[h=1][/h] Wer nicht will, dass Meldeämter seine Daten an Adresshändler und Werbetreibende herausgeben, hat Pech gehabt. Selbst ausdrücklicher Widerspruch nutzt künftig nichts mehr.
Das am Freitag im Bundestag verabschiedete Gesetz zur Fortentwicklung des Meldewesens könnte auch Gesetz zur Rückentwicklung des Datenschutzes heißen. Denn genau das beinhaltet der von der Opposition heftig kritisierte Entwurf, der noch den Bundesrat passieren muss. Eine Gegenwehr ist kaum möglich.

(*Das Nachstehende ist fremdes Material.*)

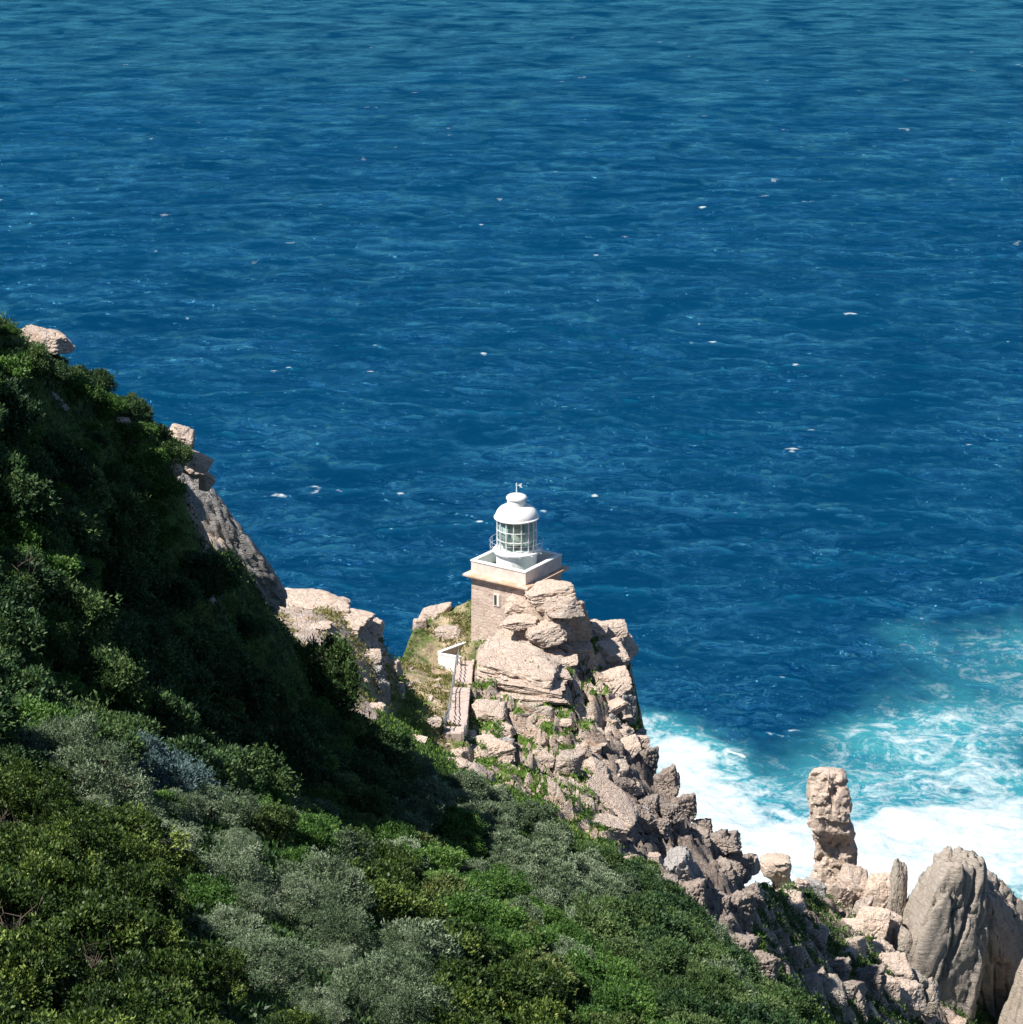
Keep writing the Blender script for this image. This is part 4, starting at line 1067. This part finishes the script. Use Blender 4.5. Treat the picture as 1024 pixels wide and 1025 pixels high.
def crown(seed, rad, hgt, nsh, per, length, width, lump=0.34, freq=2.0, spread=0.9, up=0.35, low=-0.25, nl=26, lr=0.34):
    """lobes of shoots over a dome; each shoot tip carries a tuft of leaves"""
    rg = np.random.default_rng(seed)
    ld = rg.normal(size=(400, 3)); ld /= np.linalg.norm(ld, axis=1)[:, None]; ld = ld[ld[:, 2] > -0.12]
    pick = [ld[0]]
    for q in ld[1:]:
        if len(pick) >= nl: break
        if min(np.linalg.norm(q - w) for w in pick) > 0.36: pick.append(q)
    ld = np.array(pick); K = len(ld)
    lc = ld * rg.uniform(0.55, 1.02, K)[:, None]; lrad = lr * rg.uniform(0.7, 1.35, K)
    w = lrad ** 2; own = rg.choice(K, nsh, p=w / w.sum())
    d = rg.normal(size=(nsh, 3)) + ld[own] * 0.9 + np.array([0, 0, 0.5]); d /= np.linalg.norm(d, axis=1)[:, None]
    o = rg.uniform(0, 50, 3)
    r = lrad[own] * (1 - 0.45 * rg.random(nsh) ** 2) * (1 + lump * fbm(d * 2.2 + lc[own] * 3 + o, 2)) * np.where(rg.random(nsh) < 0.14, rg.uniform(1.1, 1.6, nsh), 1.0)
    tip = (lc[own] + d * r[:, None]) * np.array([rad, rad, hgt])
    inner = rg.normal(size=(nsh // 4, 3)); inner /= np.linalg.norm(inner, axis=1)[:, None]; inner[:, 2] = np.abs(inner[:, 2])
    tip = np.concatenate([tip, inner * rg.uniform(0.45, 0.72, len(inner))[:, None] * np.array([rad, rad, hgt])])
    d = np.concatenate([d, inner])
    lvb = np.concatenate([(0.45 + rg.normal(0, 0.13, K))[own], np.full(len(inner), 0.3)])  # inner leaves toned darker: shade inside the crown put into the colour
    n = len(tip)
    ax = d + np.array([0, 0, up]); ax = np.repeat(ax, per, 0) + rg.normal(size=(n * per, 3)) * spread
    ps = np.repeat(tip, per, 0) + rg.normal(size=(n * per, 3)) * length * 0.35
    v, f = leaves_mesh(ps, ax, length, width, rg)
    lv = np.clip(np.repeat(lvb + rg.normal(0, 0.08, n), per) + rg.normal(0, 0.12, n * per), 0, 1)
    return v, f, np.repeat(lv, 4), tip

def stems(tip, rg, nst, base_r, thick):
    mb = MB()
    sel = tip[rg.choice(len(tip), nst, replace=False)]
    for t in sel:
        b = np.array([rg.normal() * base_r, rg.normal() * base_r, -0.35])
        m1 = b * 0.5 + t * 0.35 + np.array([0, 0, 0.12]) + rg.normal(size=3) * 0.06
        m2 = b * 0.2 + t * 0.75 + rg.normal(size=3) * 0.06
        mb.tube([b, m1, m2, t], thick, 4, thick * 0.3)
    return mb

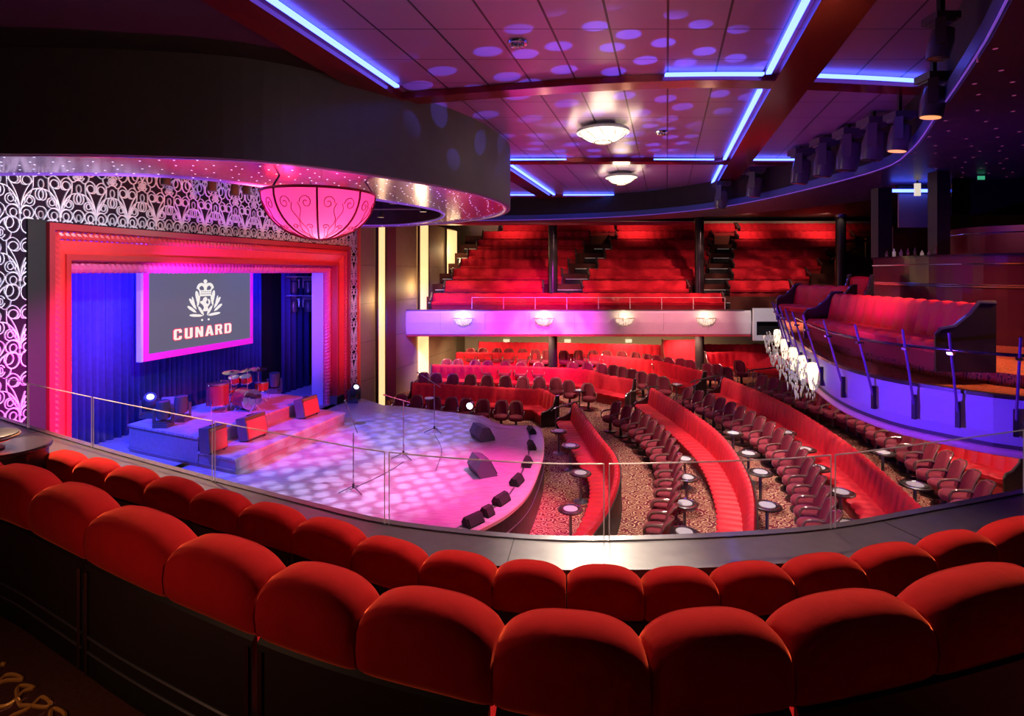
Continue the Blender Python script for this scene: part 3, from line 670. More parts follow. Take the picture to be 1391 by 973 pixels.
# ---------------------------------------------------------------- stage risers
def riser(pl, z0, z1, lab, faces):
    t = empty('stage_riser', (pl[0][0], pl[0][1], z0), lab, 'stage platform')
    MB().prism(pl, z1-.06, z1).build('platform_top', deck_m, t)
    c = Vector((sum(p[0] for p in pl)/4, sum(p[1] for p in pl)/4)); q = [c+(Vector(p)-c)*.985 for p in pl]
    MB().prism([tuple(v) for v in q], z0, z1-.06).build('skirt', riser_m, t)
    m = MB()
    for i in range(4):
        a, b = Vector(pl[i]), Vector(pl[(i+1) % 4]); n = Vector(((b-a).y, -(b-a).x)).normalized()
        mid = (a+b)/2; L = (b-a).length
        m.box((mid.x, mid.y, z0+.12), (L*.992, .02, .03), atan2((b-a).y, (b-a).x))
    m.build('skirt_rail', mat('rail_grey', (.25, .22, .25), .5) if 'rail_grey' not in MATS else MATS['rail_grey'], t)
    return t
uz = 6.3-4.57; lz = 6.3-4.97
A = P(268, 594.4, uz); A2 = (A[0]+1.49, A[1]+4.72); back = (-2.85, 1.3)
riser([A, A2, (A2[0]+back[0], A2[1]+back[1]), (A[0]+back[0], A[1]+back[1])], SD, uz, 'higher rear stage platform carrying the drum kit', 0)
B = P(319, 624, lz); B2 = P(469, 560.7, lz); b1 = P(268, 613.6, lz)
riser([B, B2, (B2[0]+b1[0]-B[0], B2[1]+b1[1]-B[1]), (b1[0], b1[1])], SD, lz, 'lower front stage platform, long step before the drum platform', 0)

# ---------------------------------------------------------------- benches
def lerpang(a, b, t): return a+(b-a)*t
def bench(path, z, label, fl=.5, group=None, seat_d=.5, h=.95, cat='bench', endL=True, endR=True, rm=red, name='curved_bench', amp=.035, sh=.42, backp=True, th=.14, trimr=.028):
    n = max(1, round(path.len/fl)); K = 5; tot = n*K
    c0 = path.pt(0, 0); t = empty(name, (*c0, z), label, cat, group)
    rb, rs, rk, rp = [], [], [], []
    for i in range(tot+1):
        s = path.len*i/tot; u = (i % K)/K; g = sin(pi*u)**.6 if 0 < u < 1 else 0
        q = lambda a, hh: (*path.pt(s, a), z+hh)
        f = amp*g
        rb.append([q(.0, sh-.02), q(th+.09+f, sh-.02), q(th+.04+f, sh+.25), q(th+f*.8, h-.08), q(th-.04+f*.4, h-.012+f*.6), q(.05, h+f*.6), q(0, h-.05)])
        rs.append([q(.06, sh-.16), q(seat_d+th-.02+f, sh-.16), q(seat_d+th+.02+f, sh-.05), q(seat_d+th-.03+f*.5, sh+f*.4), q(.1, sh+f*.4)])
        if i % 2 == 0 or i == tot:
            rk.append([q(.05, 0), q(seat_d+th-.08, 0), q(seat_d+th-.04, sh-.16), q(.05, sh-.16)])
            rp.append([q(-.03, .0), q(-.002, .0), q(-.002, h-.05), q(-.03, h-.05)])
    MB().grid(rb, True, True).build('backrest', rm, t, True)
    MB().grid(rs, True, True).build('seat', rm, t, True)
    MB().grid(rk, True, True).build('base', redk, t)
    if backp: MB().grid(rp, True, True).build('back_panel', panelb, t)
    for on, s in ((endL, 0), (endR, path.len)):
        if not on: continue
        d = path.tan(s)*(.02 if s else -.05); m = MB(); tr = MB()
        prof = [(-.04, 0), (seat_d+th+.05, 0), (seat_d+th+.05, .50), (seat_d+th-.02, .60), (seat_d*.6+th, .64), (th+.1, .82), (th-.02, h+.03), (-.04, h+.03)]
        o2 = path.tan(s)*(.05)
        for mm, pr in ((m, prof),):
            k = len(pr); va = [(*(Vector(path.pt(s, a))+d), z+hh) for a, hh in pr]; vb = [(*(Vector(path.pt(s, a))+d+o2*.7), z+hh) for a, hh in pr]
            mm.add(va+vb, [tuple(range(k))[::-1], tuple(range(k, 2*k))] + [(i, (i+1) % k, k+(i+1) % k, k+i) for i in range(k)])
        pn = m.build('end_panel', darkwood, t)
        tr.tube([(*(Vector(path.pt(s, a))+d+o2*.35), z+hh+.012) for a, hh in prof[2:]], trimr, 6); tr.build('arm_trim', glosswood2, pn, True)
    return t
redk = mat('red_base', (.32, .012, .014), .7)
glosswood2 = mat('arm_gloss', (.16, .12, .11), .15, .4, coat=.8)

# lower tiers
tops = {'s1': ([(783, 548), (815, 590), (838, 620), (842, 650), (828, 690), (800, 730), (770, 765)], .15),
        's2': ([(887, 527), (925, 550), (980, 590), (1020, 650), (1028, 725), (1020, 790)], .45),
        's3': ([(985, 513), (1060, 545), (1150, 600), (1260, 695), (1300, 760)], .75),
        's4': ([(1112, 518), (1180, 540), (1250, 570), (1391, 607)], 1.05)}
ra = [(561, 520), (640, 524), (717, 528.5), (737, 528.5), (758, 539)]
rb_ = [(588, 495.5), (690, 497.5), (745, 499.5), (797, 502.5), (827, 510), (862, 516)]
rc_ = [(620, 479), (745, 480), (800, 481.5), (882, 489), (913, 494.5), (944, 502), (958, 506)]
rd_ = [(651, 464.7), (745, 466), (800, 467), (897, 469)]
rise = {'ra': (ra, .15), 'rb': (rb_, .45), 'rc': (rc_, .75), 'rd': (rd_, 1.05)}
paths = {}
for k, (pp, tz) in {**tops, **rise}.items(): paths[k] = (Path([P(x, y, tz+.95) for x, y in pp]), tz)
# tier floors : behind each bench the floor steps up
def tierpoly(row, sofa, off=-.05):
    a, b = paths[row][0], paths[sofa][0]
    A_ = [a.pt(a.len*i/16, off) for i in range(17)]; B_ = [b.pt(b.len*i/24, off) for i in range(25)]
    return A_+B_
def tier(row, sofa, z0, z1):
    p = tierpoly(row, sofa); L = p[0]; E = p[-1]
    poly = [(L[0]-4.5, L[1])]+p+[(E[0], 2.0), (18, 2.0), (18, 42), (L[0]-4.5, 42)]
    struct(MB().prism(poly, z0+DT, z1+DT).build('floor', carpet_m))
struct(MB().prism([(-4.8, 23.8), (-1, 23.0), (.6, 21.6), (.6, 19.5), (.6, 16.5), (.2, 14), (-.6, 12), (-1.4, 10), (-2, 2), (18, 2), (18, 42), (-4.8, 42)], DT, .15+DT).build('floor', carpet_m))
tier('ra', 's1', .15, .45); tier('rb', 's2', .45, .75); tier('rc', 's3', .75, 1.05)
lab = {'s1': 'curved red fluted bench nearest the stage edge, small tables before it', 's2': 'long curved red fluted bench, second ring from the stage edge',
       's3': 'long curved red fluted bench, third ring from the stage edge', 's4': 'shaded red fluted bench under the right-hand box with violet front',
       'ra': 'red fluted bench straight behind the chairs at the far stage edge', 'rb': 'red fluted bench in the second straight row of the far stalls',
       'rc': 'red fluted bench in the third straight row of the far stalls', 'rd': 'red fluted bench at the very back of the far stalls'}
for k, (pth, tz) in paths.items():
    bench(pth, tz+DT, lab[k], h=1.2, seat_d=.6, sh=.52, fl=.30 if k[0] == 's' else .42, rm=red2 if k[0] == 's' else red, group='curved benches in the stalls', amp=.055, endL=k != 's4')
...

Besonders verärgert sind SPD, Grüne und Linke über die beabsichtigte Aufweichung zur Weitergabe von Daten aus den Melderegistern an Adresshändler und Werbetreibende. Die Regierung hatte ursprünglich angekündigt, den Datenschutz der Bürger an dieser Stelle zu stärken. Die Weitergabe von Namen, akademischen Titeln und Anschriften sollte nur noch nach einer ausdrücklichen Einwilligung der Betroffenen möglich sein, nach einem sogenannten Opt-in. Wörtlich hieß es im Gesetzentwurf vom September 2011, die Daten dürften nicht für Werbung oder den Adresshandel verwendet werden, "es sei denn, die betroffene Person hat in die Übermittlung für jeweils diesen Zweck eingewilligt".
Doch dann protestierten Direktmarketing- und Inkassounternehmen - und die Bundesregierung knickte ein. Im nun verabschiedeten Gesetz heißt es: "Die betroffene Person hat das Recht, der Übermittlung ihrer Daten [...] zu widersprechen; sie ist auf dieses Recht bei der Anmeldung [...] sowie einmal jährlich durch ortsübliche Bekanntmachung hinzuweisen." Aus dem Opt-in, also der ausdrücklichen Zustimmung, wird also ein Opt-out. Die Datenweitergabe wird damit zum Standard, es sei denn, jemand widerspricht ausdrücklich.
[h=3]Schutz wird ausgehebelt[/h] Diese schwächere Option wird außerdem durch einen Zusatz im Gesetz noch weiter entwertet. Dieser besagt, der Widerspruch gelte nicht, "wenn die Daten ausschließlich zur Bestätigung oder Berichtigung bereits vorhandener Daten verwendet werden".
Genau das ist aber eigentlich immer der Fall, kritisiert die stellvertretende innenpolitische Sprecherin der SPD-Bundestagsfraktion, Gabriele Fograscher: "Da man für die Melderegisterauskunft immer bereits vorhandene Daten benötigt, wird es sich stets um eine Bestätigung oder Berichtigung vorhandener Daten handeln. Das ist ein dramatischer Rückfall sogar hinter die Regelungen der bisherigen Gesetzeslage."
Peter Schaar, Bundesbeauftragter für den Datenschutz, sieht das ähnlich. Seine Behörde weist zwar darauf hin, dass ein Widerspruch jederzeit möglich ist und dass es Musterschreiben gibt, an denen sich die Bürger orientieren können. So biete etwa das Land Berlin ein Formular zum Widerspruch gegen Auskünfte zu Wahlwerbezwecken zum Download an.
[h=3]Schaar: Widerstand ist zwecklos[/h] Eine mögliche Formulierung für den Widerspruch gegen die sogenannte einfache Melderegisterauskunft könnte auf dieser Grundlage lauten: Ich widerspreche gem. MeldFortG § 44 Abs. 1 Satz 3 der Erteilung von einfachen Melderegisterauskünften zu Zwecken der Werbung oder des Adresshandels. Dieser Widerspruch muss schriftlich beim zuständigen Meldeamt eingereicht werden, mitsamt Name, Anschrift, Datum und Unterschrift. Gegen das Modell, bei dem die Daten für eine Berichtigung abgefragt werden, hilft das aber auch nichts.
Daher kommt auch der Bundesdatenschutzbeauftragte zu der ernüchternden Einschätzung: In den meisten Fällen ist der Widerstand zwecklos.